-- Begin Data in this exercise --

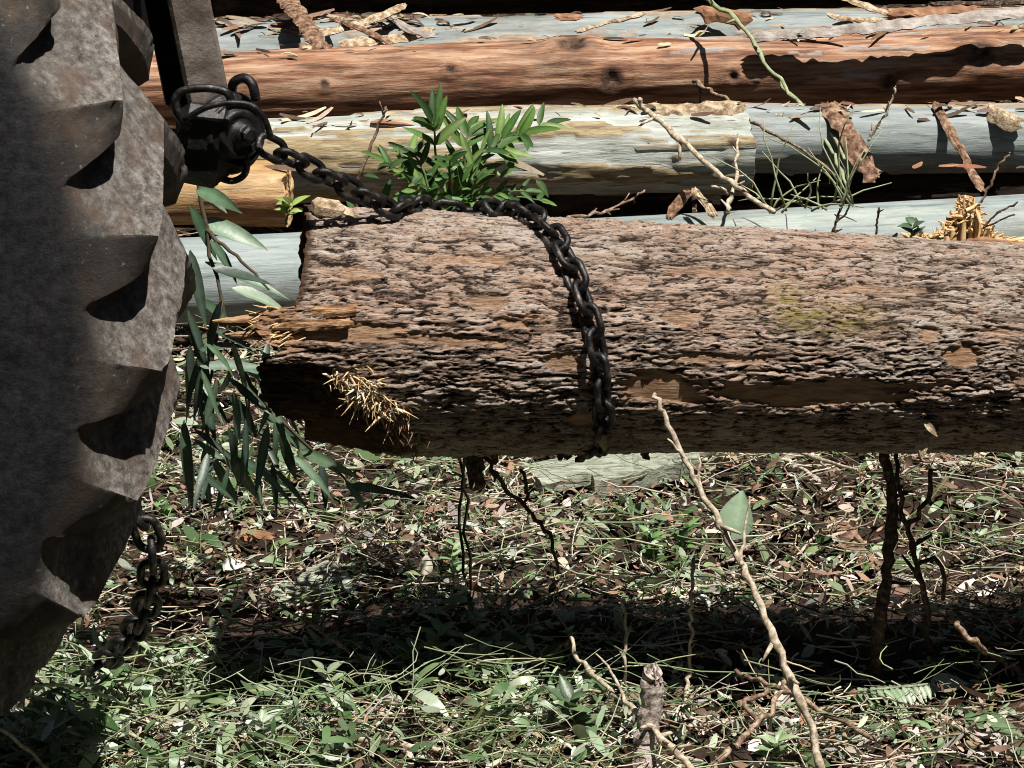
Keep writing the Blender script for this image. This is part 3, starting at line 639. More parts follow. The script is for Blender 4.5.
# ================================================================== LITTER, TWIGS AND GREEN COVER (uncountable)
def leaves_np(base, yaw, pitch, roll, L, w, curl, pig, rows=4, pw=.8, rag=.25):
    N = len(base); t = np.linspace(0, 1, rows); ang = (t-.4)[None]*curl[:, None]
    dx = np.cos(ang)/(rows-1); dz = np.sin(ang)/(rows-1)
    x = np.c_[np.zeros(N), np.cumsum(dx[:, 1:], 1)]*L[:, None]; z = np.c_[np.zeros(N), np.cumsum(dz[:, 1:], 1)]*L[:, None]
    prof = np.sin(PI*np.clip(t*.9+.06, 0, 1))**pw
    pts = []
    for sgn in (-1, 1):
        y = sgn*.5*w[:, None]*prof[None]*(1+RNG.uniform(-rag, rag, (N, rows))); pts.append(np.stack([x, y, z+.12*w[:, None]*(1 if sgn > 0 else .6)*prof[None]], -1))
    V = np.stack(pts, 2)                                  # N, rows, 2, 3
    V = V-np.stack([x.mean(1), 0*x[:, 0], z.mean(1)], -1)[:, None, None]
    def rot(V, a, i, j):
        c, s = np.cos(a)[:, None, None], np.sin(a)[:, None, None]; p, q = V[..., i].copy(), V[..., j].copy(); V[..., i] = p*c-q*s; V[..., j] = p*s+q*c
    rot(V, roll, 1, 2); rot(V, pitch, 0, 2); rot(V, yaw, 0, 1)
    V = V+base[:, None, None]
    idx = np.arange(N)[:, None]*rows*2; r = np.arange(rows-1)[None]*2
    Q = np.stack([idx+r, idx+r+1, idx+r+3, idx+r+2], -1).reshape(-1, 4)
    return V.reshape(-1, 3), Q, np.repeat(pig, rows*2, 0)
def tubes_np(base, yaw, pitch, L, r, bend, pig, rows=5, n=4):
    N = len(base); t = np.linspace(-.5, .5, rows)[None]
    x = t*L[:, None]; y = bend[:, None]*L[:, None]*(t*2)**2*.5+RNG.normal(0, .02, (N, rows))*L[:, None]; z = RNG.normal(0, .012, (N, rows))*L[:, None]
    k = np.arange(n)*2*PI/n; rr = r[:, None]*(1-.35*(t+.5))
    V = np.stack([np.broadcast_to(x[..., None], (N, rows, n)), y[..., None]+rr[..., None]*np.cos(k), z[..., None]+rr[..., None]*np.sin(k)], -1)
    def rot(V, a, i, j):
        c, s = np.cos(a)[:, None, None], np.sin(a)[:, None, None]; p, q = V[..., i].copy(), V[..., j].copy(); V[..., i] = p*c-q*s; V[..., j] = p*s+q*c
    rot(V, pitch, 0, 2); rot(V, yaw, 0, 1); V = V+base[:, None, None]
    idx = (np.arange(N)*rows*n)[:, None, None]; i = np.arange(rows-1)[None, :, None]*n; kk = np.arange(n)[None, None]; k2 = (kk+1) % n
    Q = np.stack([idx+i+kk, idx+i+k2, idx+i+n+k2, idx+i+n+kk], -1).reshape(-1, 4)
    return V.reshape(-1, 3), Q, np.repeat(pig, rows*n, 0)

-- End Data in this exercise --
-- Begin Data in this exercise --

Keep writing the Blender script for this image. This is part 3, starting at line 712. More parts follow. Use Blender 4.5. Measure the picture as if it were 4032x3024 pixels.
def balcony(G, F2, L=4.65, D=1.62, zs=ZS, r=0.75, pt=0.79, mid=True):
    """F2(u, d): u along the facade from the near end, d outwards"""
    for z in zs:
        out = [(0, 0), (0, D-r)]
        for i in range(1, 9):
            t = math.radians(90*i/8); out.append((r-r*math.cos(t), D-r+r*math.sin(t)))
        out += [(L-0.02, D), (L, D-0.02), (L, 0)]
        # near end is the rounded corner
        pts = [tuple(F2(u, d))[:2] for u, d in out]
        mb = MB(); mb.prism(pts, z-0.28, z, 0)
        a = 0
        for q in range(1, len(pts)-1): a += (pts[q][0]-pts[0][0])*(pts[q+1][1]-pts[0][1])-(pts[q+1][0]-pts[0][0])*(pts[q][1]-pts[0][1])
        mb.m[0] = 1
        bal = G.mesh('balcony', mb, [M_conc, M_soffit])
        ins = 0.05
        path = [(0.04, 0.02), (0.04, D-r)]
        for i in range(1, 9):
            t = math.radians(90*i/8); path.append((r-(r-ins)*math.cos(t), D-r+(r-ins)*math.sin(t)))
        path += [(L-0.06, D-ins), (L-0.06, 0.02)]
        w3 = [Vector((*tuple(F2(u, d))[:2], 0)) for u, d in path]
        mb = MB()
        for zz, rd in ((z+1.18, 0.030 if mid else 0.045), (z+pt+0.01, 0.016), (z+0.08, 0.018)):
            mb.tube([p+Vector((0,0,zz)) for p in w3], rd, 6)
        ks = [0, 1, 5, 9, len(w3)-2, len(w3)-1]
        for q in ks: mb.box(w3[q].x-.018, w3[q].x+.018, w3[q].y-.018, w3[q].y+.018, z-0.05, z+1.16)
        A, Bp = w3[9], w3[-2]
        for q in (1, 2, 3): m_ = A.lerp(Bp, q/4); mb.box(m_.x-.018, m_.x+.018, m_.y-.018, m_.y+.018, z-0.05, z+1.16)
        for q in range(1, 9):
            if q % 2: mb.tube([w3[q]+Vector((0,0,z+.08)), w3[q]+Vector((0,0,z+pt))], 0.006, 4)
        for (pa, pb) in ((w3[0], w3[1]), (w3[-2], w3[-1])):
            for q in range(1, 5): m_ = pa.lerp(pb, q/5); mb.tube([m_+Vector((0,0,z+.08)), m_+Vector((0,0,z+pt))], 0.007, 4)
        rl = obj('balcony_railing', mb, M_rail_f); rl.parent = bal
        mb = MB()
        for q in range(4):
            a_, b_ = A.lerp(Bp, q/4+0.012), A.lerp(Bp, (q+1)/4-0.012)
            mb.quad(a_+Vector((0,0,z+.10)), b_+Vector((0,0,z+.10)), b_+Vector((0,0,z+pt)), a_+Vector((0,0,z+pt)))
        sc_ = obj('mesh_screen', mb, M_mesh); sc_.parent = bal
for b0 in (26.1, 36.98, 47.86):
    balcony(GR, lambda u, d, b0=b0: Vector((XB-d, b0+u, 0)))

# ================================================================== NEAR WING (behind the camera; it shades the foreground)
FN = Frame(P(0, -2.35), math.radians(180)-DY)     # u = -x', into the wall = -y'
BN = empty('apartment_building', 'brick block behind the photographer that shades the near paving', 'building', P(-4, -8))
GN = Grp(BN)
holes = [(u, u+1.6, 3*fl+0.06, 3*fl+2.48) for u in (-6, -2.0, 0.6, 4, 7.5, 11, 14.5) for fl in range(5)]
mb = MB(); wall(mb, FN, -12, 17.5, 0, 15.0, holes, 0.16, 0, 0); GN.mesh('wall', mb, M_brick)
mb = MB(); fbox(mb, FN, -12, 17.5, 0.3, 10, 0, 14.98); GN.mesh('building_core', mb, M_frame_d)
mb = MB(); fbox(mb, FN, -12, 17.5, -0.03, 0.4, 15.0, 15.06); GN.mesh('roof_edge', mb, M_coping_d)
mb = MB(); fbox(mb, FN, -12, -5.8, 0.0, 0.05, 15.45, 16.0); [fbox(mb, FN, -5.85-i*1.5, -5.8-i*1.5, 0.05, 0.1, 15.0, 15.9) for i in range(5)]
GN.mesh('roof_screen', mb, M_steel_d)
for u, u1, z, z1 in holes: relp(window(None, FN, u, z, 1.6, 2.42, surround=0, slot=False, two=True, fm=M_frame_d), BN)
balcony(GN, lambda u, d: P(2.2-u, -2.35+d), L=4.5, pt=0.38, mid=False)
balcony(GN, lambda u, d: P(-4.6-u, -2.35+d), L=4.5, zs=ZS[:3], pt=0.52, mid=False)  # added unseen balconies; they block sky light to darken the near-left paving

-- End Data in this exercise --

Short problem
Out of the data above, set down the lines from the one with "for q in range(1, len(pts)-1): a" to the one with "balcony(GR, lambda u, d, b0=b0: Vector((XB-d, b0+u, 0)))", both included, exactly as written and with no additions.

Final result
        for q in range(1, len(pts)-1): a += (pts[q][0]-pts[0][0])*(pts[q+1][1]-pts[0][1])-(pts[q+1][0]-pts[0][0])*(pts[q][1]-pts[0][1])
        mb.m[0] = 1
        bal = G.mesh('balcony', mb, [M_conc, M_soffit])
        ins = 0.05
        path = [(0.04, 0.02), (0.04, D-r)]
        for i in range(1, 9):
            t = math.radians(90*i/8); path.append((r-(r-ins)*math.cos(t), D-r+(r-ins)*math.sin(t)))
        path += [(L-0.06, D-ins), (L-0.06, 0.02)]
        w3 = [Vector((*tuple(F2(u, d))[:2], 0)) for u, d in path]
        mb = MB()
        for zz, rd in ((z+1.18, 0.030 if mid else 0.045), (z+pt+0.01, 0.016), (z+0.08, 0.018)):
            mb.tube([p+Vector((0,0,zz)) for p in w3], rd, 6)
        ks = [0, 1, 5, 9, len(w3)-2, len(w3)-1]
        for q in ks: mb.box(w3[q].x-.018, w3[q].x+.018, w3[q].y-.018, w3[q].y+.018, z-0.05, z+1.16)
        A, Bp = w3[9], w3[-2]
        for q in (1, 2, 3): m_ = A.lerp(Bp, q/4); mb.box(m_.x-.018, m_.x+.018, m_.y-.018, m_.y+.018, z-0.05, z+1.16)
        for q in range(1, 9):
            if q % 2: mb.tube([w3[q]+Vector((0,0,z+.08)), w3[q]+Vector((0,0,z+pt))], 0.006, 4)
        for (pa, pb) in ((w3[0], w3[1]), (w3[-2], w3[-1])):
            for q in range(1, 5): m_ = pa.lerp(pb, q/5); mb.tube([m_+Vector((0,0,z+.08)), m_+Vector((0,0,z+pt))], 0.007, 4)
        rl = obj('balcony_railing', mb, M_rail_f); rl.parent = bal
        mb = MB()
        for q in range(4):
            a_, b_ = A.lerp(Bp, q/4+0.012), A.lerp(Bp, (q+1)/4-0.012)
            mb.quad(a_+Vector((0,0,z+.10)), b_+Vector((0,0,z+.10)), b_+Vector((0,0,z+pt)), a_+Vector((0,0,z+pt)))
        sc_ = obj('mesh_screen', mb, M_mesh); sc_.parent = bal
for b0 in (26.1, 36.98, 47.86):
    balcony(GR, lambda u, d, b0=b0: Vector((XB-d, b0+u, 0)))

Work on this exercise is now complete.